Exercism exercises in Standard ML.
Even though there are multiple Standard ML implementations, we'll stick to PolyML.
Please read INSTALLATION.md for more info.
Any type of contribution is more than welcome!
Before opening a pull request please have look into Contributors Pull Request Guide.
Usually an exercise is derived from one of the exercises in the problem-specifications repository. If you want to contribute a completely new exercise, consider opening a pull request there to make it available to all tracks.
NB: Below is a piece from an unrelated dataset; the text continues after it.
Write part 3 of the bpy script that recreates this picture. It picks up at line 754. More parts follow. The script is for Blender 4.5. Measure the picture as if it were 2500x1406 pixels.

There is a comprehensive guide on how to add an exercise to one of the exercism tracks. It is advisable that you skim over the text. You don't have to remember everything, we recall the essentials here anyway. We also provide the track-specific details here. Down below we describe tooling which helps you with the boilerplate.
Basically, adding an exercise means to do the following things.
- Register the exercise in
{{ repo-path }}/config.json
, - Use tooling to generate exercise-folder
exercises/practice/{{ slug }}/
, - Provide a solution for the exercise in
example.sml
, - Check if the linter (configlet) is satisfied.
This step needs to be done manually. You have to add a block looking like that under
exercises/practice
:
{
"exercises": {
"practice": [
{
"slug": "flatten-array", // the slug from `problem-specifications`
"name": "Flatten Array",
"uuid": "fb0a030d-33bc-4066-a30a-1b8b02cc42f1", // use `configlet uuid` to generate this
"practices": [],
"prerequisites": [],
"difficulty": 1,
"topics": []
},
// more exercises ...
],
// more stuff ...
},
// more stuff ...
}
To generate a unique uuid
just execute the following on the command line:
$ bin/fetch-configlet # to fetch the latest version of configlet
$ bin/configlet uuid # paste the output into the `uuid` field.
A folder similar to this one has to be created:
exercises/practice/flatten-array/
├── flatten-array.sml # stub-file displayed to studend on website
├── testlib.sml # copy of the test-library (track-specific)
├── test.sml # actual test-suite
├── .docs
│ ├── instructions.append.md # optional track-specific file augmenting `instructions.md`
│ └── instructions.md # contains (track-independent) description of the exercise
└── .meta
├── config.json # you may add yourself as author here
├── example.sml # solution proving that the test-suite can actually be satisfied
└── tests.toml # specifies which tests from `problem-specifications` are implemented
The easiest way to autogenerate the boilerplate is to execute configlet
sync in combination with the track specific tool
bin/generate
. The former is responsible for required files with "generic" content, and the latter
for required files with sml-specific content
$ bin/configlet sync -yu --tests include --docs --filepaths --metadata -e {{ slug }}
$ bin/generate {{ slug }}
Note on bin/generate
: You need Python 3.5+. It may fail with some exercises. Reasons:
canonical-data.json
does not exist, or type mismatch (in these situation you can use --force
option). In those cases you will have to create the files manually.
IMPORTANT: Currently the test-framework expects example.sml
to be inside .meta/
, which is
not the case right after execution of bin/generate
. As a workaround you should move the file
manually and update the path in .meta/config.json
accordingly.
The most creative part is to write a valid solution example.sml
which passes the test-suite. To
verify that your solution is valid just execute the tests like so
$ make test-{{ slug }}
Alternatively you can verify your solution by
$ # You might need `sudo` since docker is invoked:
$ bin/test {{ slug }}
Under the hood this uses docker
to run the tests in the sml-test-runner
image. This is
essentially what happens if a student submits their own solution.
Finally check if the linter is satisfied with your work
$ bin/configlet lint
You can execute tests by
$ make test # all tests
$ make test-{{ slug }} # single test
Mainstream languages usually have one or more popular test-frameworks. Standard ML is not blessed
with this convenience. Therefore the track implements its own "test-framework" lib/testlib.sml
. It
gets the job done. For technical reasons each exercise must provide its own copy of the testlib.
Any updates to lib/testlib.sml
have to be synced to all exercises by
$ make redeploy-testlib
We don't want to deal with multiple versions of testlib. Hence the redeploy script is the only way to update the testlib of any exercise.